Today’s readings are mainly about perseverance in prayer, constancy in prayer and trust in God as we pray. In the first reading, Moses, after sending Joshua to fight against Amalek, is presented as making tireless intercession with constancy for the victory of Israel’s army. Both Moses and the widow in today’s Gospel story teach us how we should pray.
 By introducing the parable of the unjust judge and the persistent widow, Jesus emphasizes the “necessity of praying always and not losing heart.” Constancy in prayer is Faith in action. Jesus presents the widow in today’s Gospel as a model of the trust and tenacity with which his disciples are to pray. God is not compared to the unjust and insensitive judge, needing to be bribed or forced by our persistent prayers to give us what we need.  Jesus is asking us to persevere in prayer that opens our hearts and minds to God’s always available grace. 
Prayer does not seek to move God’s heart for what we want.  Prayer is the opening up of our own heart and spirit to what God wants for us.  God hears the cry of the people and God answers that cry speedily, although that does not seem to fit with our actual experience of unanswered prayers, even in our dire needs. How, then, does He answer? It is by His active presence in our lives. The truth is that God is intimately present in all the turmoil and terror of life, vindicating those who cry out in Faith. God is, in fact, with us, even before the cry for help leaves our mouth.
We should not expect to get whatever we pray for. This parable does not suggest that God writes a blank check, guaranteeing whatever we want whenever we want it in the form we ask for.  But we conveniently forget the fact that, often, a loving father has to refuse the request of a child, because he knows that what the child asks would hurt rather than help him (e.g., a knife). God is like that. He knows what to give, when to give and how to give it.
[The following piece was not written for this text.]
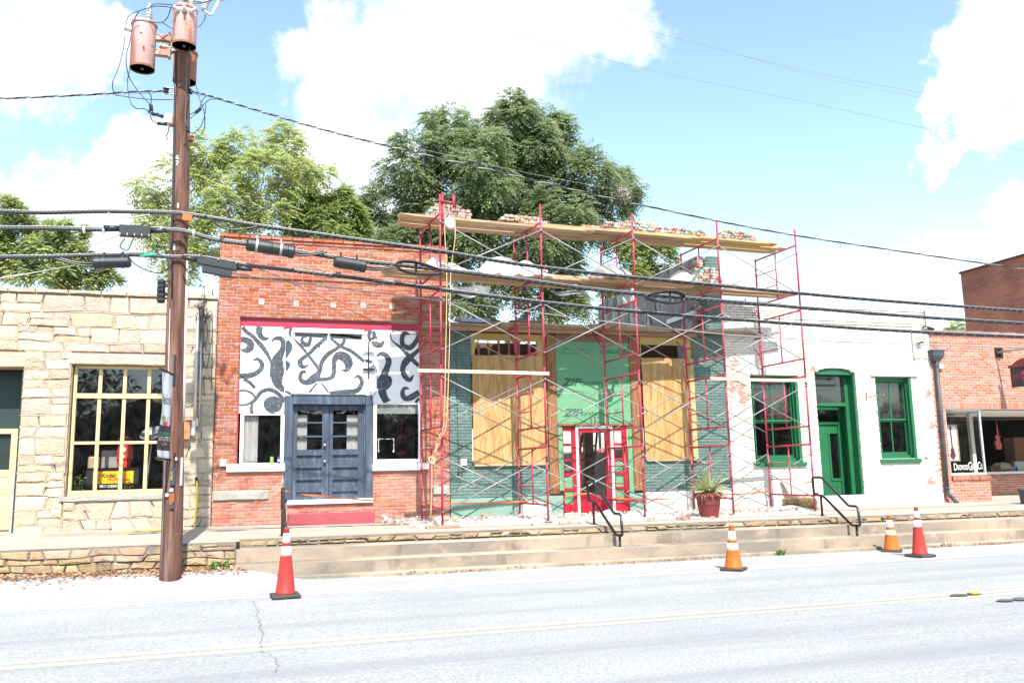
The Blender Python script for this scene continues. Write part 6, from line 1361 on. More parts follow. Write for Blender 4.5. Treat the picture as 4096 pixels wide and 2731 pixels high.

I heard a story which illustrates how we often confuse God's timing with ours. A country newspaper had been running a series of articles on the value of church attendance. One day, a letter to the editor was received in the newspaper office. It read, "Print this if you dare. I have been trying an experiment. I have a field of corn which I plowed on Sunday. I planted it on Sunday. I did all the cultivating on Sunday. I gathered the harvest on Sunday and hauled it to my barn on Sunday. I find that my harvest this October is just as great as any of my neighbors' who went to church on Sunday. So where was God all this time?" The editor printed the letter, but added his reply at the bottom. "Your mistake was in thinking that God always settles his accounts in October."
It is a mistake to think that God should act when and how we want him to act, according to our timetable rather than his. The fact that our vision is limited, finite, unable to see the end from the beginning, somehow escapes our mind.
Only God sees time whole, and, therefore, only God knows what is good for us in the long run. That is why Jesus said that we must never be discouraged in prayer. Instead we have to leave the answer to God’s decision saying, as he did in Gethsemane, “Thy will be done.”

In Priests for the Third Millennium, Cardinal Timothy Dolan observes that prayer must become like eating and breathing. We have to eat daily, not stock up on food on Monday, and then take off the rest of the week. Do we take ten deep breaths and say, “Good, that’s over for a while, I won’t have to breathe for a couple of hours?” Prayer is not a spare wheel that we take out in emergency but the steering wheel which we have our hands on all the time driving.

To conclude, How shall we pray every day? We need to combine formal prayers with action prayer: It is ideal that we start our prayers by reading from the Bible, especially the Psalms and the Gospels. Formal, memorized and liturgical prayers are also essential for the Christian prayer life. Personal prayer is of great importance in our life of prayer. Talking to God in our own words -- praising Him, thanking Him and presenting our needs before Him -- transforms our whole life into prayer. We should perfect our prayers by bringing ourselves into God’s presence during our work several times during the day and by offering all that we are, that we have and that we do to God. This will help us to bring all our successes and failures, joys and sorrows, highs and lows to God in prayer. Along with formal and memorized prayers, this type of prayer life enables us to pray always and pray with constancy and trusting perseverance. Any time we have distractions in prayer, bring that distracting matter actively into prayer, praying for that person or distracting situation or matter into our prayer. That way we can pray at all times as St.Paul says:  Rejoice always, 17 pray without ceasing, 18 give thanks in all circumstances; for this is the will of God in Christ Jesus for you (1Thes.5:16-18).